Using methods of X-ray structural analysis, scanning electron microscopy, and Mössbauer spectroscopy, the features of the structure formation in powder systems Fe–Ti, Fe/Ti–diamond and Fe–Ti–C during mechanical alloying under the conditions of the planetary ball mill AGO-2 (energy intensity 7 W/g) were studied. It is shown that titanium and iron with limited mutual solubility under high-energy mechanical impact with a duration of 20 min interact to form an alloy of nanostructured iron and grain boundary phases of the type solid solutions Fe(Ti), Ti(Fe), and FeTi with a total 22–24\(\%\) content. In the composition of Fe-20\(\%\) Ti, titanium reaches an X-ray amorphous state, and at a titanium content above 20 wt \(\%\), the crystalline phase \(\alpha\)-Ti is preserved in the amount of 5–10 wt \(\%\). During mechanical activation of the Fe/Ti–diamond mixture, composite particles are formed with a size in the range of 2–12 \(\mu\)m, with a metal matrix structure with a diamond particle size of 0.3–1.5 \(\mu\)m.
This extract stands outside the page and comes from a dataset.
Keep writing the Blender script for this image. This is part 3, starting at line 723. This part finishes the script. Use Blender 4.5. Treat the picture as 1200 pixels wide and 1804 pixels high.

It has been established that titanium accelerates the process of grain boundary and bulk interaction of iron with diamond and titanium carbide. In the studied powder compositions, a solid solution based on iron and TiC, Fe\({}_{3}\)C compounds is formed with their total content: Fe/40\(\%\), Ti–diamond up to 62\(\%\); Fe/TiC up to 34\(\%\). Under similar conditions in the diamond–iron mixture, grain boundary phases of the solid solution do not exceed 26\(\%\). The formation of graphite has not been detected by X-ray diffraction.